QHS, ranked second in Class 4A, opened the second quarter on a 17-2 run, forcing eight turnovers during a stretch that saw the Blue Devils double-up the Raiders on the scoreboard and gain enough of a cushion that they invoked the running clock in the fourth quarter of a 70-40 victory at Blue Devil Gym.

“Once we build the lead, the crowd goes crazy,” QHS senior forward Keshaun Thomas said. “The energy goes to a whole other level, and that’s what we needed.”

It’s like a train running unencumbered down the tracks.

“You can’t stop it,” said QHS senior guard Bradley Longcor III, who scored a game-high 25 points. “That should be the circumstance when we come out like we did. We had a little bit of a different energy at the start of the second quarter.”

And much better execution.

“It was fun to see our guys putting possession after possession after possession together,” Douglas said.

A three-point play by Thomas and a 3-pointer by Longcor jumpstarted the run, and Thomas turned a steal into a breakaway dunk that forced QND coach Greg Altmix to burn a timeout with 6:02 remaining in the half.

A Kamren Wires steal and layup was followed by a Longcor 3-pointer from the left corner, a Rico Clay putback and a Wires steal that set up Longcor’s dunk for a 36-17 advantage with 4:25 to go before halftime that convinced Altmix to use another timeout. Beau Eftink’s layin off a drive down the right side of the lane with 5:36 to go was the Raiders’ only basket breaking up the run.

QHS (9-0) scored 12 of the 17 points during that span in transition.

“That’s the reward,” Douglas said. “When you play solid defense, keep the ball in front of you and you’re playing off the ball and staying engaged, you have the opportunity for fast-break points and dunks., and we had a few of those.”

QND (6-3) committed 16 turnovers and went 1 of 11 from 3-point range overall.

“Anybody can make a shot, but can you make that shot when things get loud, things aren’t going your way, you’re facing a defense that is talking?” said Wires, who finished with seven points and six steals. “That’s the situation we put them in, and they didn’t make a lot of shots.”

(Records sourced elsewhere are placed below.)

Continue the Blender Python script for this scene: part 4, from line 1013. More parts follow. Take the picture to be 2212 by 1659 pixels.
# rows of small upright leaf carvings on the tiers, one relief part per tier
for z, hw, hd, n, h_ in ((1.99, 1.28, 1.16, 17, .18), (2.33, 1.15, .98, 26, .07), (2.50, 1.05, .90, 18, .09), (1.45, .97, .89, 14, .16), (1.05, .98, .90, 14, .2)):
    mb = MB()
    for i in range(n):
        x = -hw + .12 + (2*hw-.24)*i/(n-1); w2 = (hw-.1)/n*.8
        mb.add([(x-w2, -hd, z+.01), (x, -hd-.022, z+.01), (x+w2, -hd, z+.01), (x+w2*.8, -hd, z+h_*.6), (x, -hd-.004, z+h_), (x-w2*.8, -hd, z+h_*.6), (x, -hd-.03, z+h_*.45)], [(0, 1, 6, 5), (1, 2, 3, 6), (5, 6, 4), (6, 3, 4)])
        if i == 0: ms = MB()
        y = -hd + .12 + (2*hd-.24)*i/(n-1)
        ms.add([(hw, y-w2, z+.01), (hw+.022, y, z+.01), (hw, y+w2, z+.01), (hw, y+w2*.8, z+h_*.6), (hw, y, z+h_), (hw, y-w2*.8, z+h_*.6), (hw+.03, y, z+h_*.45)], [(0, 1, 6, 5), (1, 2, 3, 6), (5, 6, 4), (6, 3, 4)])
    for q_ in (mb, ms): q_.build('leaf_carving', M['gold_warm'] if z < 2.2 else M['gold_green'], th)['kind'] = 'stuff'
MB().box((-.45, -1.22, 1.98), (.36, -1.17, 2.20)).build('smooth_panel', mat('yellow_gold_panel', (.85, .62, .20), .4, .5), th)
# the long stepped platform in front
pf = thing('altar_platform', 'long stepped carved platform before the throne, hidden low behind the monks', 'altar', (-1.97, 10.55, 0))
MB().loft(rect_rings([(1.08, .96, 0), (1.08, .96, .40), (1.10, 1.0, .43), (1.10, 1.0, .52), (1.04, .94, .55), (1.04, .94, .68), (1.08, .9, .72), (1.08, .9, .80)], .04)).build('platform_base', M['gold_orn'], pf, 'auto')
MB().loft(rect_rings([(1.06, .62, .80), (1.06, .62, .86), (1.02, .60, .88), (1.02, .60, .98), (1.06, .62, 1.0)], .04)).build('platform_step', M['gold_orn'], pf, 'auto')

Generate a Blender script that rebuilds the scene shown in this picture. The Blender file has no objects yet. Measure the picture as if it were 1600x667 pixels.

QHS outscored QND 27-9 in the second quarter — the Raiders were down only four points at the end of the first quarter — and then opened the second half on an 11-2 run that pushed the advantage to 57-26 after just 3 ½ minutes of the third quarter.

It was a 31-point lead at the end of the third quarter, invoking the running clock for the fifth time in nine games.

“Everyone kind of looked at the score at the end of the first quarter and knew that shouldn’t have been the circumstance,” Longcor said. “We changed it up and really focused in and locked in. This game is a big thing every year, and we did a good job of showing we’re the best basketball team in town.”

Wires believes the Blue Devils are better on a larger scale if they maintain their attention to detail.

“I have no problem with this group going against anybody, anybody in the state or even anybody in the country,” he said. “But when we go against teams we know we’re expected to blow out, can we do the little things right? If we do the little things right against them, we can the little things right against anybody.

“And we did a lot of the little things right tonight.”